La préfecture de police poursuit l’instruction de l’ensemble de ces dossiers dans le cadre fixé par la circulaire du 28 novembre 2012 qui, comme vous le savez, a énoncé des critères précis de régularisation pour assurer à chaque ressortissant étranger en situation irrégulière un traitement équitable de sa demande, quel que soit le lieu où il se trouve sur le territoire.

Toutes les diligences sont prises pour favoriser, dans le respect des textes, la prise en compte des situations humaines que vous évoquez et pour que les personnes présentant une promesse d’embauche et des perspectives satisfaisantes d’intégration professionnelle et sociale puissent sortir de la clandestinité.

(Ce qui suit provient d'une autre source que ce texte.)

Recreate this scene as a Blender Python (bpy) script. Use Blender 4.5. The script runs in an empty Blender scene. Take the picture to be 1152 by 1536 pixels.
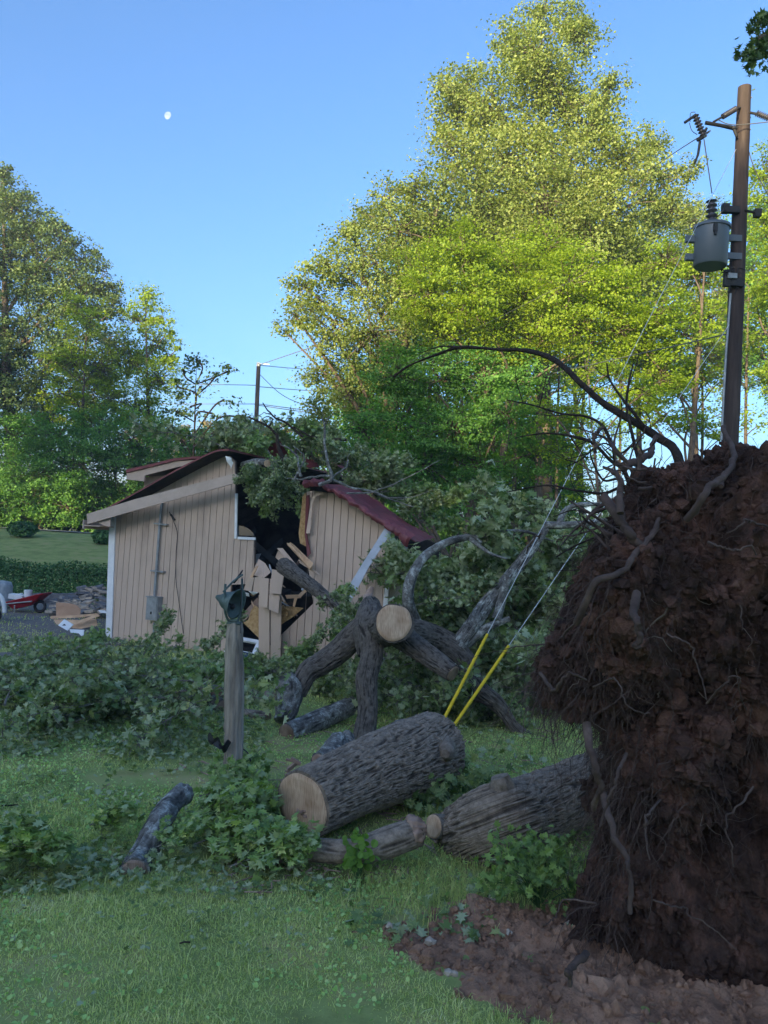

Par ailleurs, vous évoquez l’article L. 316-1 du code de l’entrée et du séjour des étrangers et du droit d’asile…

Mme Pascale Boistard, secrétaire d'État. … qui permet à l’autorité préfectorale de délivrer une carte de séjour temporaire portant la mention « vie privée et familiale » à un ressortissant étranger portant plainte contre un réseau de traite des êtres humains.

Mme Pascale Boistard, secrétaire d'État. Les conditions de mise en œuvre de cette disposition ne pourront être réunies qu’à partir du moment où le procureur de la République aura engagé des poursuites sur ce fondement.

Mme Pascale Boistard, secrétaire d'État. De manière plus générale, les services du ministère de l’intérieur sont convenus d’un plan d’action résolu pour mettre un terme aux situations de travail illégal et d’exploitation qui se font jour sur ce boulevard et qui ne peuvent pas être tolérées.

Des contrôles renforcés ont été diligentés pour identifier les cas de travail non déclaré. Au 30 septembre 2014, ce sont vingt et une opérations qui avaient été réalisées contre huit sur toute l’année précédente. Ces investigations vont se poursuivre dans les prochaines semaines.